(Given data):
◆ ◆ ◆

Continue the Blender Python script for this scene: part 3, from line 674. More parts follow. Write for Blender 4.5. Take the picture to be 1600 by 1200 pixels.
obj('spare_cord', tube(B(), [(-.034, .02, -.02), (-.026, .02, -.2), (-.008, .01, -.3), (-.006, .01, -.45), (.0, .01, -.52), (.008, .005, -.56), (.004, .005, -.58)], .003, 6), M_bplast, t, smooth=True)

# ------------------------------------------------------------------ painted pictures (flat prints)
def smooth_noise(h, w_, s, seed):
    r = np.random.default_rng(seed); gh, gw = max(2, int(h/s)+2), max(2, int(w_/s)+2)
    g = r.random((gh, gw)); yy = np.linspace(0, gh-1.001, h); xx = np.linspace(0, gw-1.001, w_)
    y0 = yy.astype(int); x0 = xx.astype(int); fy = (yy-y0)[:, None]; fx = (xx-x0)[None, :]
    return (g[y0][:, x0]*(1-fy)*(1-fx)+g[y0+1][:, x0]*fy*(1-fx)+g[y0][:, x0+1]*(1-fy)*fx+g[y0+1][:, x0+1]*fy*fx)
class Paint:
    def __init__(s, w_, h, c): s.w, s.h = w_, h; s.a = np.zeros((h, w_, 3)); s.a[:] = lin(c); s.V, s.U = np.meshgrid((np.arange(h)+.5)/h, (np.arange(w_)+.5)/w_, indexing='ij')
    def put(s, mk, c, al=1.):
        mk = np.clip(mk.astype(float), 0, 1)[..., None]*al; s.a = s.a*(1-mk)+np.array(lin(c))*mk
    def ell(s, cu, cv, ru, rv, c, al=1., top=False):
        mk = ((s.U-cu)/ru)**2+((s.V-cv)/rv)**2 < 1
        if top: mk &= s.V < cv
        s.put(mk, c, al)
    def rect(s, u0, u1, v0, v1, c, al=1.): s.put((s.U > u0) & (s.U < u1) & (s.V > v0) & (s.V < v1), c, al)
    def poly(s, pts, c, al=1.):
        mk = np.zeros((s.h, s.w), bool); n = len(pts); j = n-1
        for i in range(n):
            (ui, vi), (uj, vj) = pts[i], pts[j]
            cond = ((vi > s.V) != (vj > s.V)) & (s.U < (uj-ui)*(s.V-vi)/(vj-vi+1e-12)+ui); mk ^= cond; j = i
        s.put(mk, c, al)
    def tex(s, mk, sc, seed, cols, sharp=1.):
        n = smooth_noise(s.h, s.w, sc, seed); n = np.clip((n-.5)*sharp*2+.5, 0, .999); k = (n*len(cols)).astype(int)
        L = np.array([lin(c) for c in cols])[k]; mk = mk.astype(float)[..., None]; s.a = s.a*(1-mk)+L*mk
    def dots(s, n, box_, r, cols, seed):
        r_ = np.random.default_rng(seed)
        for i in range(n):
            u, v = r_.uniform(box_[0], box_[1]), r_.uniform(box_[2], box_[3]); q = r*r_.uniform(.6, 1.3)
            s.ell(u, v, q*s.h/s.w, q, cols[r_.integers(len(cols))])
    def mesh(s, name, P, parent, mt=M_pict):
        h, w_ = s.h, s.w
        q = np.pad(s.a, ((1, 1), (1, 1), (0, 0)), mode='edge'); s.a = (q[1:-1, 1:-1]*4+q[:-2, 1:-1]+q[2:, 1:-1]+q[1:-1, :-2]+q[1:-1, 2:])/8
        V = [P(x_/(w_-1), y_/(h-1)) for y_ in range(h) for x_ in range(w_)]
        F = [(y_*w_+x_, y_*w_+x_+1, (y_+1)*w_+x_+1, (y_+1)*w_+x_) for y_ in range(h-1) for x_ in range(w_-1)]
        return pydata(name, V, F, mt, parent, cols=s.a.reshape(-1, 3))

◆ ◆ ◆

(Exercise details):
Retype all the material above precisely, with no line left out.

(Final answer):
Continue the Blender Python script for this scene: part 3, from line 674. More parts follow. Write for Blender 4.5. Take the picture to be 1600 by 1200 pixels.
obj('spare_cord', tube(B(), [(-.034, .02, -.02), (-.026, .02, -.2), (-.008, .01, -.3), (-.006, .01, -.45), (.0, .01, -.52), (.008, .005, -.56), (.004, .005, -.58)], .003, 6), M_bplast, t, smooth=True)

# ------------------------------------------------------------------ painted pictures (flat prints)
def smooth_noise(h, w_, s, seed):
    r = np.random.default_rng(seed); gh, gw = max(2, int(h/s)+2), max(2, int(w_/s)+2)
    g = r.random((gh, gw)); yy = np.linspace(0, gh-1.001, h); xx = np.linspace(0, gw-1.001, w_)
    y0 = yy.astype(int); x0 = xx.astype(int); fy = (yy-y0)[:, None]; fx = (xx-x0)[None, :]
    return (g[y0][:, x0]*(1-fy)*(1-fx)+g[y0+1][:, x0]*fy*(1-fx)+g[y0][:, x0+1]*(1-fy)*fx+g[y0+1][:, x0+1]*fy*fx)
class Paint:
    def __init__(s, w_, h, c): s.w, s.h = w_, h; s.a = np.zeros((h, w_, 3)); s.a[:] = lin(c); s.V, s.U = np.meshgrid((np.arange(h)+.5)/h, (np.arange(w_)+.5)/w_, indexing='ij')
    def put(s, mk, c, al=1.):
        mk = np.clip(mk.astype(float), 0, 1)[..., None]*al; s.a = s.a*(1-mk)+np.array(lin(c))*mk
    def ell(s, cu, cv, ru, rv, c, al=1., top=False):
        mk = ((s.U-cu)/ru)**2+((s.V-cv)/rv)**2 < 1
        if top: mk &= s.V < cv
        s.put(mk, c, al)
    def rect(s, u0, u1, v0, v1, c, al=1.): s.put((s.U > u0) & (s.U < u1) & (s.V > v0) & (s.V < v1), c, al)
    def poly(s, pts, c, al=1.):
        mk = np.zeros((s.h, s.w), bool); n = len(pts); j = n-1
        for i in range(n):
            (ui, vi), (uj, vj) = pts[i], pts[j]
            cond = ((vi > s.V) != (vj > s.V)) & (s.U < (uj-ui)*(s.V-vi)/(vj-vi+1e-12)+ui); mk ^= cond; j = i
        s.put(mk, c, al)
    def tex(s, mk, sc, seed, cols, sharp=1.):
        n = smooth_noise(s.h, s.w, sc, seed); n = np.clip((n-.5)*sharp*2+.5, 0, .999); k = (n*len(cols)).astype(int)
        L = np.array([lin(c) for c in cols])[k]; mk = mk.astype(float)[..., None]; s.a = s.a*(1-mk)+L*mk
    def dots(s, n, box_, r, cols, seed):
        r_ = np.random.default_rng(seed)
        for i in range(n):
            u, v = r_.uniform(box_[0], box_[1]), r_.uniform(box_[2], box_[3]); q = r*r_.uniform(.6, 1.3)
            s.ell(u, v, q*s.h/s.w, q, cols[r_.integers(len(cols))])
    def mesh(s, name, P, parent, mt=M_pict):
        h, w_ = s.h, s.w
        q = np.pad(s.a, ((1, 1), (1, 1), (0, 0)), mode='edge'); s.a = (q[1:-1, 1:-1]*4+q[:-2, 1:-1]+q[2:, 1:-1]+q[1:-1, :-2]+q[1:-1, 2:])/8
        V = [P(x_/(w_-1), y_/(h-1)) for y_ in range(h) for x_ in range(w_)]
        F = [(y_*w_+x_, y_*w_+x_+1, (y_+1)*w_+x_+1, (y_+1)*w_+x_) for y_ in range(h-1) for x_ in range(w_-1)]
        return pydata(name, V, F, mt, parent, cols=s.a.reshape(-1, 3))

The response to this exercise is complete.